- **Stored data**

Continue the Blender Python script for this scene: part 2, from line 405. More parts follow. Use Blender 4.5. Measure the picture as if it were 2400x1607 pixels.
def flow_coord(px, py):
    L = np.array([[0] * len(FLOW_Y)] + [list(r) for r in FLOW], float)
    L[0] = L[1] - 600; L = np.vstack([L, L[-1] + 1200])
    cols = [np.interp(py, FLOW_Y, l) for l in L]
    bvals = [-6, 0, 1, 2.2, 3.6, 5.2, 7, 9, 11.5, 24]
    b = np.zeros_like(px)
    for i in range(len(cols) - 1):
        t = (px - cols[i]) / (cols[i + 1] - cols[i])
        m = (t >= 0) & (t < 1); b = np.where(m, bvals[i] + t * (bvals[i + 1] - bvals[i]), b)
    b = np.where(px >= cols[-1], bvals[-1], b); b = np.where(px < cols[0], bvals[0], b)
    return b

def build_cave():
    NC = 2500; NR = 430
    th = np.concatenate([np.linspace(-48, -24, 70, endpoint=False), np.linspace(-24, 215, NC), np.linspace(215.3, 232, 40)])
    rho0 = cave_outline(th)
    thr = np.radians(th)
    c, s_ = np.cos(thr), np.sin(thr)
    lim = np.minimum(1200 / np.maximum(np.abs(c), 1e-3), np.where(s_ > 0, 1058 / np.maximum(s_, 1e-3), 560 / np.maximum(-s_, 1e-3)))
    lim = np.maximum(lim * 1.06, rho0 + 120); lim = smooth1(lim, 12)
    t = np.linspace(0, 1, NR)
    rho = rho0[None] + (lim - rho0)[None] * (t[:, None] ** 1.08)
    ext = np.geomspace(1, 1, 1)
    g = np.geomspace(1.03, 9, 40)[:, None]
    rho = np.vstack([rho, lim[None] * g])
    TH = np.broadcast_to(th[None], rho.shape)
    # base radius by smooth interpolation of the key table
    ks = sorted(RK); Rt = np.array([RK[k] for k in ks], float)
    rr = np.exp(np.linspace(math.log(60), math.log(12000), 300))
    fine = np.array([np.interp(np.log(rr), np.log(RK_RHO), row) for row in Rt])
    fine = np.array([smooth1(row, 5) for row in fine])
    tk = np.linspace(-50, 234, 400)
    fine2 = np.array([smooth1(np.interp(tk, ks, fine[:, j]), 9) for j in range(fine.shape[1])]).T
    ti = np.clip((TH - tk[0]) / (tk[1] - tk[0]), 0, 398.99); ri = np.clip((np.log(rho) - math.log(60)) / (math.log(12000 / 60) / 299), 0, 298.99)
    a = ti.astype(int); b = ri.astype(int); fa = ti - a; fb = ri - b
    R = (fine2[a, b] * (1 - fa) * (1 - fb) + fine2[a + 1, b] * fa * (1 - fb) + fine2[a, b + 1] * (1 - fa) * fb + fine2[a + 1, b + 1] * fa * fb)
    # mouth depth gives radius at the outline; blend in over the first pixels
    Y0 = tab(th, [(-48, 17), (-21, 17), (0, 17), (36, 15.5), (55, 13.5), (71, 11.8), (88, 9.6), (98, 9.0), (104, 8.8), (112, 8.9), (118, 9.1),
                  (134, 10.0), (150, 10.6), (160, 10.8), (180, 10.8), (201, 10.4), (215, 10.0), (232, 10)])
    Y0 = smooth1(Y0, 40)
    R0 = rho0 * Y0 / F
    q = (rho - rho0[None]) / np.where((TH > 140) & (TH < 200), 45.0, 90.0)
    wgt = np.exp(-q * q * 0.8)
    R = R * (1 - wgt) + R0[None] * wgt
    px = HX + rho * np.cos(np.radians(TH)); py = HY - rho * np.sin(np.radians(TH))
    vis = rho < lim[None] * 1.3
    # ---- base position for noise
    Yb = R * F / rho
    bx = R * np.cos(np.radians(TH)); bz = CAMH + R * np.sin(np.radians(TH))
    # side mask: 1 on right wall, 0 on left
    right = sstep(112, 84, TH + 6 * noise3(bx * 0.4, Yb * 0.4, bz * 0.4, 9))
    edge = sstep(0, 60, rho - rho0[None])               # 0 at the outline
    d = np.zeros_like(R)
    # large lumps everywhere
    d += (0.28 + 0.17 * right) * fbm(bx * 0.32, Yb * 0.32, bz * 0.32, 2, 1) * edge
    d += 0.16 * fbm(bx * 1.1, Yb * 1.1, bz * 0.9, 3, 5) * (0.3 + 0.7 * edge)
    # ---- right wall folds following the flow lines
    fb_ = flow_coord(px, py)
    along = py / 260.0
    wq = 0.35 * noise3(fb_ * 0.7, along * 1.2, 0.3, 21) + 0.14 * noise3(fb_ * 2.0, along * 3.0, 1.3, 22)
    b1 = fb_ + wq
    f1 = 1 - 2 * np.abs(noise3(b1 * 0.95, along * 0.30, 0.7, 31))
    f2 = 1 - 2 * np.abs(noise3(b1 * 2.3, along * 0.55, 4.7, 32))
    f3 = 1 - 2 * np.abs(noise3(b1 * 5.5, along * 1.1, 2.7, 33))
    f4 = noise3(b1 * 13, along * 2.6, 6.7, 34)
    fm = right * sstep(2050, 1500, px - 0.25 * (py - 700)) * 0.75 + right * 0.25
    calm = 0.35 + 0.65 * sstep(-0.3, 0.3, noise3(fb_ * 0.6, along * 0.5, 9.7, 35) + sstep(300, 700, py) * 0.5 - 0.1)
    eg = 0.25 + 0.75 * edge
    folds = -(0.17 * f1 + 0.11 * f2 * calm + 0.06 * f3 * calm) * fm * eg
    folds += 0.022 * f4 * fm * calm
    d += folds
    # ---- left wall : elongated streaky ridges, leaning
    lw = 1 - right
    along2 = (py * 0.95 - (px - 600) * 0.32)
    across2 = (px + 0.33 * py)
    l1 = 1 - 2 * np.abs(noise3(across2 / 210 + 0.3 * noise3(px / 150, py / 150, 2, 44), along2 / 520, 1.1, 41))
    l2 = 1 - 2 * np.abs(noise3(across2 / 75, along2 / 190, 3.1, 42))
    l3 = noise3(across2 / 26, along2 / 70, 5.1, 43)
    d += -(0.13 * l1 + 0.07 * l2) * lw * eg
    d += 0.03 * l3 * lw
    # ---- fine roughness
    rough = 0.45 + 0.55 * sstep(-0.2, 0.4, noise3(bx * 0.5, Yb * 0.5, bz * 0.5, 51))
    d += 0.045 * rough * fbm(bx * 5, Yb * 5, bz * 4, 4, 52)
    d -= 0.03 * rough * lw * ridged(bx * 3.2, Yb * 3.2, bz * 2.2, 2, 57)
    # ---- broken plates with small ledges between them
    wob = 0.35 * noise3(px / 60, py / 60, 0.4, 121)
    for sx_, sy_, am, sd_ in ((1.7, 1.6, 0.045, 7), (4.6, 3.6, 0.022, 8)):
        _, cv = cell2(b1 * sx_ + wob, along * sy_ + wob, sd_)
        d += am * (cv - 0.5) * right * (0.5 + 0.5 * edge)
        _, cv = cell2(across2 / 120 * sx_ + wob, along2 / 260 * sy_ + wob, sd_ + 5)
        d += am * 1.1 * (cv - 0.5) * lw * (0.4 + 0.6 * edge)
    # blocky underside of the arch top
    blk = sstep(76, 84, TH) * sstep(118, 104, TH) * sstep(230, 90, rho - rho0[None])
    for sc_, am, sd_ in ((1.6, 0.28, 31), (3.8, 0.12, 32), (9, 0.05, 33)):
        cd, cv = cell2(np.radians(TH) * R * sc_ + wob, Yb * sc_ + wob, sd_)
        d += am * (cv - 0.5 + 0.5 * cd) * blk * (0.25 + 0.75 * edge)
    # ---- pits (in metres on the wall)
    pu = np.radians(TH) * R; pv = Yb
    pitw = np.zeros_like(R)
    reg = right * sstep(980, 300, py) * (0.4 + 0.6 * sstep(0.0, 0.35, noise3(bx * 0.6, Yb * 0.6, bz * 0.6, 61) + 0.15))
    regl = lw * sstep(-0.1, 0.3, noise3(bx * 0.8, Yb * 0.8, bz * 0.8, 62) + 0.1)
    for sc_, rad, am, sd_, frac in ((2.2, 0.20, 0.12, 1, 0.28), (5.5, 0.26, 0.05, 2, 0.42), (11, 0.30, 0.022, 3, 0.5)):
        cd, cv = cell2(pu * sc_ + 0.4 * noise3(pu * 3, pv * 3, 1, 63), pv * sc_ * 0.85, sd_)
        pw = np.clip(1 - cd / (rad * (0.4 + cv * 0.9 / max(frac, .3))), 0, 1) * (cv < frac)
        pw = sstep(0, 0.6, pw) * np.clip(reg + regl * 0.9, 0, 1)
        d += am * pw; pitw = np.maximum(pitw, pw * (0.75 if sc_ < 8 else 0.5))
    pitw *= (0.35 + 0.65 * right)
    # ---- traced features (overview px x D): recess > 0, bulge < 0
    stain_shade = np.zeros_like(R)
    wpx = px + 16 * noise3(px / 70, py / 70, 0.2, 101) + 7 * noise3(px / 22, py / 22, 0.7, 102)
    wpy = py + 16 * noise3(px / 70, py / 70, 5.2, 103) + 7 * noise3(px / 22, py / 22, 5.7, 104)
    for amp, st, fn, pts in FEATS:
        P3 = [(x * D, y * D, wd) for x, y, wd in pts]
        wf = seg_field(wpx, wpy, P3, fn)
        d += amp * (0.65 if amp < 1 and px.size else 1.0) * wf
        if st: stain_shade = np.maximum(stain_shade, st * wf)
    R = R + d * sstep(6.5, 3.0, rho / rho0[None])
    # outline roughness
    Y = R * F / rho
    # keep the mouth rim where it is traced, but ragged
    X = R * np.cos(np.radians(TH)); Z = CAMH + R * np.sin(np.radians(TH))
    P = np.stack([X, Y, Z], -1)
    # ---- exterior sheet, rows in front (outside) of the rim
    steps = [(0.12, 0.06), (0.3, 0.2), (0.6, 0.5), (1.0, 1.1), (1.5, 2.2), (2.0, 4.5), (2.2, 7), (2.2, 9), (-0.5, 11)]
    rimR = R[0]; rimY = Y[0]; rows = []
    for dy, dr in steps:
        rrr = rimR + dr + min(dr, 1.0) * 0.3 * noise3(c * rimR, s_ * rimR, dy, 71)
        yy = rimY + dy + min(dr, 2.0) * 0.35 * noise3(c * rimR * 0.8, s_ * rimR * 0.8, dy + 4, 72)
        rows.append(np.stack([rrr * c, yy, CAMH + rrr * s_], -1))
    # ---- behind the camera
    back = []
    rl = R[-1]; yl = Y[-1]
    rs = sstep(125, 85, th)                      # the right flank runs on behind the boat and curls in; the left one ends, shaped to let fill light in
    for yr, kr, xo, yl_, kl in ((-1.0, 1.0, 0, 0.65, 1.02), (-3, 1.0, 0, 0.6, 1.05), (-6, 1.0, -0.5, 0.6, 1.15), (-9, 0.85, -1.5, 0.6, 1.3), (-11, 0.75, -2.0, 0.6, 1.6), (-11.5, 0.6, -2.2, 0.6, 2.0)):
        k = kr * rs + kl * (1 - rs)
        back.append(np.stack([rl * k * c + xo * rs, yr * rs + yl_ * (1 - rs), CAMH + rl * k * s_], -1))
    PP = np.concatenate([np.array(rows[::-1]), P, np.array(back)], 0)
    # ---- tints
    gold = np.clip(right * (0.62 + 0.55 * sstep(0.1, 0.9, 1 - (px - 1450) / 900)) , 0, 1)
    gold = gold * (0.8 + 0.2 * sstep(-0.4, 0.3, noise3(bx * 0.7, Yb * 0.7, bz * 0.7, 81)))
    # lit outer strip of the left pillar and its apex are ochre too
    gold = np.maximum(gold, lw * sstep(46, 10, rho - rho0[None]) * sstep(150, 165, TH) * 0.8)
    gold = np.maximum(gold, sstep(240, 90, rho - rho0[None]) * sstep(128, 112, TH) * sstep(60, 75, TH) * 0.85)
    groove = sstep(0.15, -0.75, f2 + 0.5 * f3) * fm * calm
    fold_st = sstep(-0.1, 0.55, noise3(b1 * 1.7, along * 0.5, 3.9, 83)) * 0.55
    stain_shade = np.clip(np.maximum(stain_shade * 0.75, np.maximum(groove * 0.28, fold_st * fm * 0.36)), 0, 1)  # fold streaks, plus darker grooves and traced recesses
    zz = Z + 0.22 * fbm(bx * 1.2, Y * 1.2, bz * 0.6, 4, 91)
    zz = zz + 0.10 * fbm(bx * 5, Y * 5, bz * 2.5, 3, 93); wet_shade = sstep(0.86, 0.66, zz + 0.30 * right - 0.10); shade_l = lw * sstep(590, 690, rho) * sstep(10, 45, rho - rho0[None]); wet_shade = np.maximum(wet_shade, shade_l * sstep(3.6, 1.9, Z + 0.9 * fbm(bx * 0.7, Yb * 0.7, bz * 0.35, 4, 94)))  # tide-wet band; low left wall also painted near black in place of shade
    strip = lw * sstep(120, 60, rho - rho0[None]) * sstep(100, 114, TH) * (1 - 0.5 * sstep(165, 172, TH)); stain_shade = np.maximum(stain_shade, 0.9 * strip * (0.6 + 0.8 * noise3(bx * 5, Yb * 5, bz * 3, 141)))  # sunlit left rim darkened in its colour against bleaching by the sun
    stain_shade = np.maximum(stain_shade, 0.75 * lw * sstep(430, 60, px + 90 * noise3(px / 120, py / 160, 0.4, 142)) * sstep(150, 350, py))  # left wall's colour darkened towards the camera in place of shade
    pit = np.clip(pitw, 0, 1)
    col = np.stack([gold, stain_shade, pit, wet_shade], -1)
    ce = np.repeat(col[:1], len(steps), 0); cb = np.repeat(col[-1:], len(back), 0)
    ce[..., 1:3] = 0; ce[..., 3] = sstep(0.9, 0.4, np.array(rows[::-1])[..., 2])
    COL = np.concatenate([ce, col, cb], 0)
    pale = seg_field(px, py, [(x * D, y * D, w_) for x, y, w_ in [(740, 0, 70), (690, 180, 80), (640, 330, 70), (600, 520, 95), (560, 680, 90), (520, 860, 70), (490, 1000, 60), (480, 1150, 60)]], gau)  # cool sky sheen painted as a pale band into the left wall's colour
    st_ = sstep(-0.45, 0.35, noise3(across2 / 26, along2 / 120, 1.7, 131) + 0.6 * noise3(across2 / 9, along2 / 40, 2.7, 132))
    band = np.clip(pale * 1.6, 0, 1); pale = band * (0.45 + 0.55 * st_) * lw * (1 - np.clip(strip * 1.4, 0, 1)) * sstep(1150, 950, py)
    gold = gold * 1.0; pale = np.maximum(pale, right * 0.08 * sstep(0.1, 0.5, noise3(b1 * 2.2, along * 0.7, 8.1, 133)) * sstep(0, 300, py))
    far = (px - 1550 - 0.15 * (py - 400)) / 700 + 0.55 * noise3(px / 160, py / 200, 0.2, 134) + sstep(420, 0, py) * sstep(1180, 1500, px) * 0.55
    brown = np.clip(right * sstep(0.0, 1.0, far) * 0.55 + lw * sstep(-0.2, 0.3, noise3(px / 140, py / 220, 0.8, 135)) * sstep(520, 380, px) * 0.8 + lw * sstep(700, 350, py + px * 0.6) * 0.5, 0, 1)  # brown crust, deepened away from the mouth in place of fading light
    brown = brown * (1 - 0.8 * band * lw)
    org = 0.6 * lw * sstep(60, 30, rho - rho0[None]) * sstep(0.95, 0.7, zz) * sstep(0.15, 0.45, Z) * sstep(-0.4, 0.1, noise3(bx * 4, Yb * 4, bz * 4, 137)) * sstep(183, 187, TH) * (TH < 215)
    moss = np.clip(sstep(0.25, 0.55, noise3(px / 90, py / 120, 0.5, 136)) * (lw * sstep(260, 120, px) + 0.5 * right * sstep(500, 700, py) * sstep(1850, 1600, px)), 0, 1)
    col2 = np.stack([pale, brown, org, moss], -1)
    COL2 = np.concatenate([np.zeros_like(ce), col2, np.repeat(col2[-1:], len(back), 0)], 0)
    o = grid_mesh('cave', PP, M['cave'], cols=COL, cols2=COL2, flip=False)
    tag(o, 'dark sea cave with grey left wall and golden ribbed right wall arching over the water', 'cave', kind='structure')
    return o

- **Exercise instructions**
Begin with the line that contains "brown = np.clip(right" and quote each line after it exactly, stopping after the last line of the data.

- **Solution below**
    brown = np.clip(right * sstep(0.0, 1.0, far) * 0.55 + lw * sstep(-0.2, 0.3, noise3(px / 140, py / 220, 0.8, 135)) * sstep(520, 380, px) * 0.8 + lw * sstep(700, 350, py + px * 0.6) * 0.5, 0, 1)  # brown crust, deepened away from the mouth in place of fading light
    brown = brown * (1 - 0.8 * band * lw)
    org = 0.6 * lw * sstep(60, 30, rho - rho0[None]) * sstep(0.95, 0.7, zz) * sstep(0.15, 0.45, Z) * sstep(-0.4, 0.1, noise3(bx * 4, Yb * 4, bz * 4, 137)) * sstep(183, 187, TH) * (TH < 215)
    moss = np.clip(sstep(0.25, 0.55, noise3(px / 90, py / 120, 0.5, 136)) * (lw * sstep(260, 120, px) + 0.5 * right * sstep(500, 700, py) * sstep(1850, 1600, px)), 0, 1)
    col2 = np.stack([pale, brown, org, moss], -1)
    COL2 = np.concatenate([np.zeros_like(ce), col2, np.repeat(col2[-1:], len(back), 0)], 0)
    o = grid_mesh('cave', PP, M['cave'], cols=COL, cols2=COL2, flip=False)
    tag(o, 'dark sea cave with grey left wall and golden ribbed right wall arching over the water', 'cave', kind='structure')
    return o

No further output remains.